Dalam paparannya, Sri Mulyani mengungkapkan bahwa hingga akhir Februari 2025, APBN mengalami defisit Rp31,3 triliun atau 0,13 persen dari PDB.


Situasi ini berbanding terbalik dengan tahun sebelumnya. Pada Februari 2024, APBN justru mencatatkan surplus Rp26 triliun (0,10 persen PDB).


Sri Mulyani mengklaim defisit awal tahun masih sesuai target. APBN 2025 memang dirancang dengan defisit Rp616,2 triliun. 


"Jadi defisit ini masih dalam target yang didesain," ujarnya.


Pendapatan negara hingga Februari 2025 tercatat Rp316,9 triliun atau 10,5 persen dari target Rp3.005,1 triliun. 
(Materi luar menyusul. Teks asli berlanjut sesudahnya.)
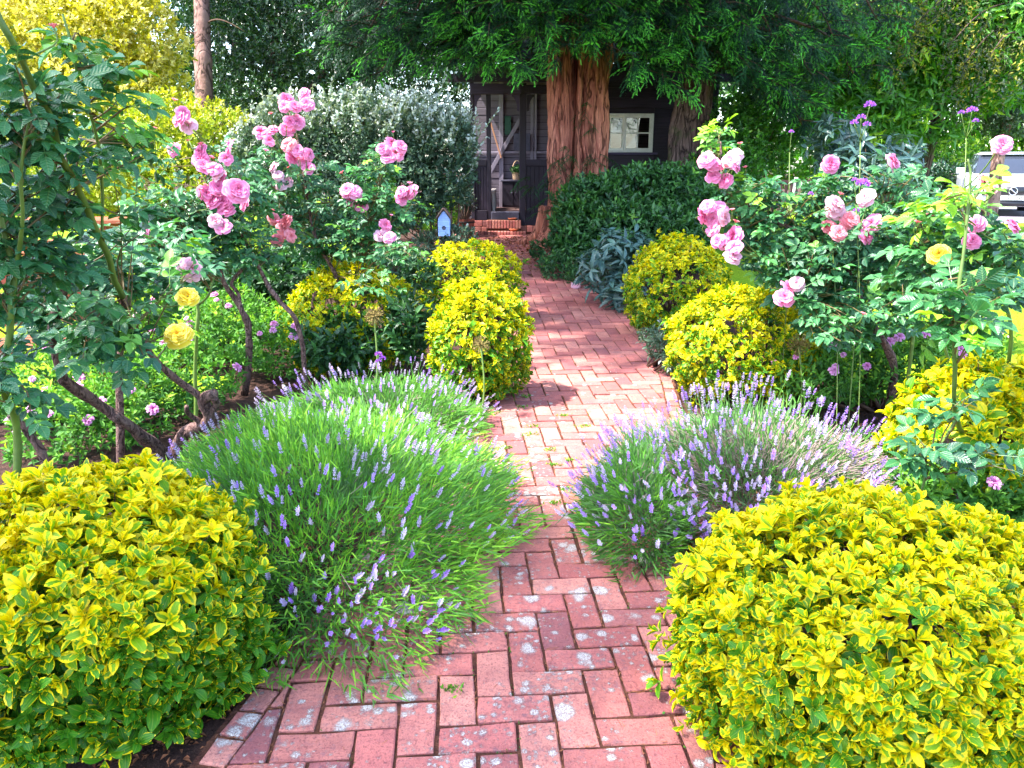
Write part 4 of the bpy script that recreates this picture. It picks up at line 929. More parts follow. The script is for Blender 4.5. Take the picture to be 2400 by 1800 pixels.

Sementara belanja negara mencapai Rp348,1 triliun (9,6 persen dari target Rp3.621,31 triliun).


Penurunan pendapatan terjadi karena penerimaan pajak yang lebih rendah. 


Hingga Februari 2025, penerimaan pajak hanya Rp187,8 triliun (8,6 persen dari target), turun 30,19 persen dibanding periode yang sama tahun lalu.


Sri Mulyani juga menjelaskan alasan keterlambatan pengumuman APBN. 


Ia menyebut data awal tahun masih belum stabil, sementara pemerintah perlu mempertimbangkan dinamika belanja dan pendapatan negara, termasuk kebijakan efisiensi anggaran dalam Instruksi Presiden No. 1 Tahun 2025.


Sinyal Bahaya


Ekonom UPN Veteran Jakarta, Achmad Nur Hidayat, menilai tren fiskal Indonesia di awal 2025 mengkhawatirkan. 


Menurunnya pendapatan negara menunjukkan tekanan serius terhadap stabilitas fiskal.


"Penerimaan pajak yang anjlok adalah sinyal bahaya. Jika pajak melemah, belanja prioritas negara ikut terancam," ujarnya.


Belanja negara hingga Februari 2025 tetap tinggi di angka Rp348,1 triliun. 


Meski lebih rendah dibandingkan Februari 2024 (Rp374,32 triliun), tekanan fiskal tetap besar. 


Banyak pos belanja tak bisa ditunda, seperti subsidi dan program sosial.


"Untuk pertama kalinya sejak 2021, APBN mencatat defisit Rp31,2 triliun hanya dalam dua bulan. Tahun lalu pada periode yang sama, APBN masih surplus Rp26,04 triliun," kata Nur.


Menurutnya, defisit sejak awal tahun menandai 2025 bukan tahun fiskal biasa.